There is a sample ConfigMap spec that contains anode-specific, a group-specific, and a default ConfigMap examples. See any available policy-specific documentation for more information on the policy configurations.

Using CRI Resource Manager as a Message Dumper

You can use CRI Resource Manager to simply inspect all proxied CRI requests and responses without applying any policy. Run CRI Resource Manager with the provided sample configuration for doing this.
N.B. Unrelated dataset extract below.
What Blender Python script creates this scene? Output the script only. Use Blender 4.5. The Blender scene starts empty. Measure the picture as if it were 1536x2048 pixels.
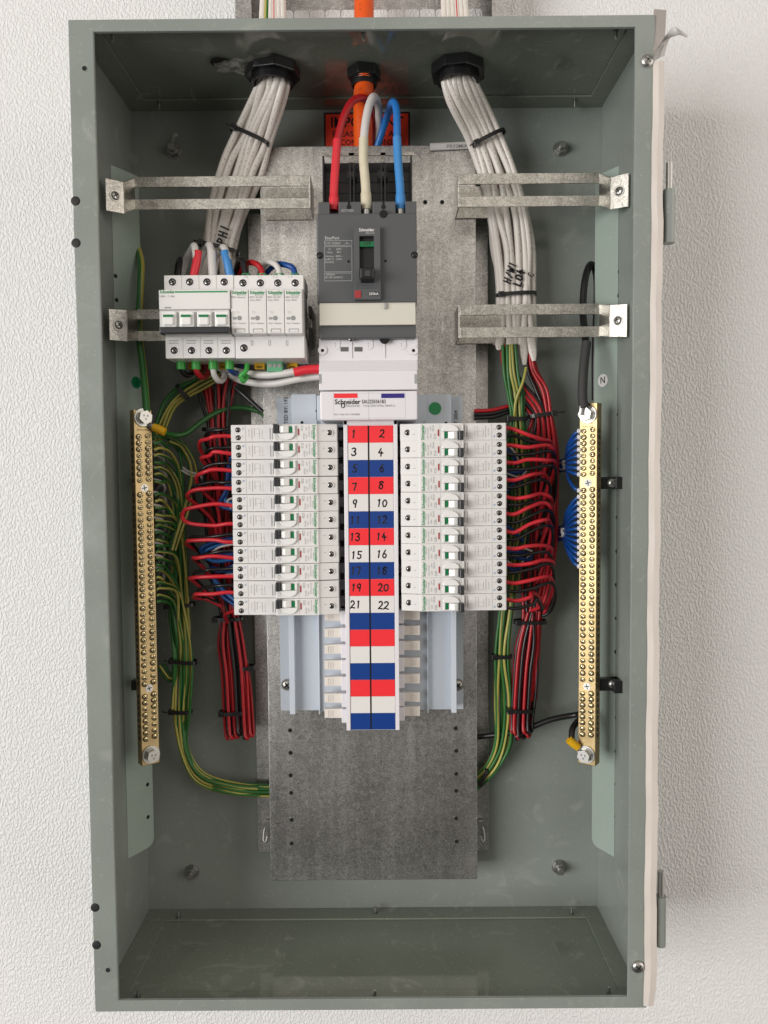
import bpy, bmesh, math, random
from mathutils import Vector, Matrix

# ------------------------------------------------------------------ camera (solved from the enclosure's corners)
S = 0.001                                   # all builder dimensions are millimetres
RX, RY, RZ = 0.0500, -0.0012, 0.0080
FOC = 1551.8
CAM = Vector((18.15, 534.65, 924.17))        # x right, y up, h towards the viewer
sc = bpy.context.scene

def _rot():
    cx, sx, cy, sy, cz, sz = math.cos(RX), math.sin(RX), math.cos(RY), math.sin(RY), math.cos(RZ), math.sin(RZ)
    A = Matrix(((cz, -sz, 0), (sz, cz, 0), (0, 0, 1)))
    B = Matrix(((cy, 0, sy), (0, 1, 0), (-sy, 0, cy)))
    C = Matrix(((1, 0, 0), (0, cx, -sx), (0, sx, cx)))
    return A @ B @ C
RM = _rot()
def _b(v): return Vector((v[0], -v[2], v[1]))           # (x, up, out) -> blender (x, y, z)
cam_data = bpy.data.cameras.new('camera')
cam_data.sensor_fit = 'HORIZONTAL'; cam_data.sensor_width = 36.0
cam_data.lens = FOC / 1536 * 36.0
cam_data.clip_start = 0.01; cam_data.clip_end = 50
cam = bpy.data.objects.new('camera', cam_data)
sc.collection.objects.link(cam)
r_, u_, k_ = _b(RM[0]), _b(RM[1]), _b(RM[2])
cam.matrix_world = Matrix(((r_.x, u_.x, k_.x, 0), (r_.y, u_.y, k_.y, 0), (r_.z, u_.z, k_.z, 0), (0, 0, 0, 1)))
cam.location = _b(CAM) * S
sc.camera = cam
sc.render.resolution_x, sc.render.resolution_y = 768, 1024

# ------------------------------------------------------------------ light
world = bpy.data.worlds.new('World'); sc.world = world; world.use_nodes = True
wn = world.node_tree; wn.nodes.clear()
wo = wn.nodes.new('ShaderNodeOutputWorld'); wb = wn.nodes.new('ShaderNodeBackground')
tc = wn.nodes.new('ShaderNodeTexCoord'); sp = wn.nodes.new('ShaderNodeSeparateXYZ')
wn.links.new(tc.outputs['Generated'], sp.inputs[0])
# a room: pale ceiling above, dark floor below, brighter towards the window side (left)
rp = wn.nodes.new('ShaderNodeValToRGB'); mr = wn.nodes.new('ShaderNodeMapRange')
mr.inputs['From Min'].default_value = -1; mr.inputs['From Max'].default_value = 1
wn.links.new(sp.outputs['Z'], mr.inputs['Value']); wn.links.new(mr.outputs[0], rp.inputs[0])
els = rp.color_ramp.elements
els[0].position = 0.0; els[0].color = (0.06, 0.057, 0.055, 1)
els[1].position = 1.0; els[1].color = (0.50, 0.46, 0.42, 1)
for p_, c_ in ((0.40, (0.085, 0.08, 0.078, 1)), (0.49, (0.55, 0.51, 0.46, 1)), (0.66, (1.1, 1.0, 0.88, 1)), (0.8, (0.5, 0.46, 0.41, 1))):
    e_ = els.new(p_); e_.color = c_
mx = wn.nodes.new('ShaderNodeMapRange')
mx.inputs['From Min'].default_value = -1; mx.inputs['From Max'].default_value = 1
mx.inputs['To Min'].default_value = 1.0; mx.inputs['To Max'].default_value = 0.75
wn.links.new(sp.outputs['X'], mx.inputs['Value'])
wn.links.new(rp.outputs[0], wb.inputs['Color'])
mm_ = wn.nodes.new('ShaderNodeMath'); mm_.operation = 'MULTIPLY'; mm_.inputs[1].default_value = 0.70
wn.links.new(mx.outputs[0], mm_.inputs[0]); wn.links.new(mm_.outputs[0], wb.inputs['Strength'])
wn.links.new(wb.outputs[0], wo.inputs[0])

def area(name, loc, target, sx, sy, power, col):
    d = bpy.data.lights.new(name, 'AREA'); d.shape = 'RECTANGLE'; d.size = sx; d.size_y = sy
    d.energy = power; d.color = col
    o = bpy.data.objects.new(name, d); sc.collection.objects.link(o)
    o.location = loc
    o.rotation_euler = (Vector(target) - Vector(loc)).to_track_quat('-Z', 'Y').to_euler()
    return o
area('window_light', (-3.3, -3.1, 0.50), (0.0, 0, 0.48), 2.9, 2.0, 168, (1.0, 0.982, 0.955))
area('room_bounce', (3.1, -1.35, 0.6), (0.4, 0, 0.5), 3.6, 3.2, 55, (1.0, 0.925, 0.84))  # added lamp for light off the room, lifts the wall right of the cabinet
area('overhead_fill', (0.5, -2.2, 2.3), (0.0, 0, 0.48), 1.0, 1.0, 3, (1.0, 0.93, 0.84))  # weak fill lamp added above and in front, not a known fitting
sc.view_settings.view_transform = 'Standard'
sc.view_settings.look = 'None'
sc.view_settings.gamma = 1.0
sc.view_settings.exposure = 0.1
sc.view_settings.use_curve_mapping = False
sc.cycles.use_denoising = True
sc.cycles.max_bounces = 8

# ------------------------------------------------------------------ pixel rays of the solved camera -> places in the board
rnd = random.Random(7)
WD = 'zero one two three four five six seven eight nine ten eleven twelve thirteen fourteen fifteen sixteen seventeen eighteen nineteen twenty twenty-one twenty-two'.split()
def ray(u, v):
    c = Vector(((u - 768) / FOC, -(v - 1024) / FOC, -1.0))
    return RM.transposed() @ c
def W(u, v, h):
    d = ray(u, v); t = (h - CAM.z) / d.z
    p = CAM + d * t
    return Vector((p.x, -h, p.y))
def WZ(u, v, z):                              # on a level plane of height z
    d = ray(u, v); t = (z - CAM.y) / d.y
    p = CAM + d * t
    return Vector((p.x, -p.z, p.y))
def R(u0, v0, u1, v1, h):
    um, vm = (u0 + u1) / 2, (v0 + v1) / 2
    return W(u0, vm, h).x, W(u1, vm, h).x, W(um, v1, h).z, W(um, v0, h).z

# ------------------------------------------------------------------ materials
MATS = {}
def mat(name, col, rough=0.5, metal=0.0, spec=0.5, scuff=0.0, var=None, bump=None, coat=0.0, rvar=None, trans=0.0):
    m = bpy.data.materials.new(name); m.use_nodes = True
    nt = m.node_tree; b = nt.nodes['Principled BSDF']
    b.inputs['Base Color'].default_value = (*col, 1); b.inputs['Roughness'].default_value = rough
    b.inputs['Metallic'].default_value = metal; b.inputs['Specular IOR Level'].default_value = spec
    b.inputs['Coat Weight'].default_value = coat; b.inputs['Coat Roughness'].default_value = 0.08
    if trans: b.inputs['Transmission Weight'].default_value = trans
    t = nt.nodes.new('ShaderNodeTexCoord')
    def noise(scale, detail=3, dist=0.0):
        n = nt.nodes.new('ShaderNodeTexNoise'); n.inputs['Scale'].default_value = scale
        n.inputs['Detail'].default_value = detail; n.inputs['Distortion'].default_value = dist
        nt.links.new(t.outputs['Object'], n.inputs['Vector']); return n
    if var:                                    # (scale, amount)
        n = noise(var[0], 4); r = nt.nodes.new('ShaderNodeValToRGB')
        a = var[1]
        r.color_ramp.elements[0].position = 0.3; r.color_ramp.elements[1].position = 0.7
        r.color_ramp.elements[0].color = (*[c * (1 - a) for c in col], 1)
        r.color_ramp.elements[1].color = (*[min(1, c * (1 + a)) for c in col], 1)
        nt.links.new(n.outputs[0], r.inputs[0]); nt.links.new(r.outputs[0], b.inputs['Base Color'])
        if scuff:                              # smudges of dust and small pale specks
            out = r.outputs[0]
            for (s_, d_, lo, hi, am) in ((22, 2.0, 0.60, 0.74, scuff), (420, 0.3, 0.70, 0.74, scuff * 1.6), (70, 3.5, 0.64, 0.70, scuff * .8)):
                nn = noise(s_, 6 if s_ < 100 else 1, d_); q = nt.nodes.new('ShaderNodeMapRange')
                q.inputs['From Min'].default_value = lo; q.inputs['From Max'].default_value = hi; q.inputs['To Max'].default_value = am
                nt.links.new(nn.outputs[0], q.inputs['Value'])
                mk = nt.nodes.new('ShaderNodeMix'); mk.data_type = 'RGBA'; mk.inputs[7].default_value = (0.50, 0.50, 0.46, 1)
                nt.links.new(q.outputs[0], mk.inputs[0]); nt.links.new(out, mk.inputs[6]); out = mk.outputs[2]
            nt.links.new(out, b.inputs['Base Color'])
    if rvar:                                   # (scale, lo, hi)
        n = noise(rvar[0], 5); q = nt.nodes.new('ShaderNodeMapRange')
        q.inputs['From Min'].default_value = 0.35; q.inputs['From Max'].default_value = 0.7
        q.inputs['To Min'].default_value = rvar[1]; q.inputs['To Max'].default_value = rvar[2]
        nt.links.new(n.outputs[0], q.inputs['Value']); nt.links.new(q.outputs[0], b.inputs['Roughness'])
    if bump:                                   # (scale, strength, distance)
        n = noise(bump[0], 3); bp = nt.nodes.new('ShaderNodeBump')
        bp.inputs['Strength'].default_value = bump[1]; bp.inputs['Distance'].default_value = bump[2]
        nt.links.new(n.outputs[0], bp.inputs['Height']); nt.links.new(bp.outputs[0], b.inputs['Normal'])
    MATS[name] = m
    return m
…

Using Docker as the Runtime

If you must use docker as the runtime then the proxying setup is slightly more complex. Docker does not natively support the CRI API. Normally kubelet runs an internal protocol translator, dockershim to translate between CRI and the native docker API. To let CRI Resource Manager effectively proxy between kubelet and docker it needs to actually proxy between kubelet and dockershim. For this to be possible, you need to run two instances of kubelet:

1. real instance talking to CRI Resource Manager/CRI

2. dockershim instance, acting as a CRI-docker protocol translator

The real kubelet instance you run as you would normally with any other real CRI runtime, but you specify the dockershim socket for the CRI Image Service:

   kubelet <other-kubelet-options> --container-runtime=remote \
     --container-runtime-endpoint=unix:///var/run/cri-resmgr/cri-resmgr.sock \
     --image-service-endpoint=unix:///var/run/dockershim.sock

The dockershim instance you run like this, picking the cgroupfs driver according to your real kubelet instance’s configuration:

  kubelet --experimental-dockershim --port 11250 --cgroup-driver {systemd|cgroupfs}

Logging and Debugging

You can control logging and debugging with the --logger-* command line options. By default debug logs are globally disabled. You can turn on full debug logs with the --logger-debug '*' command line option.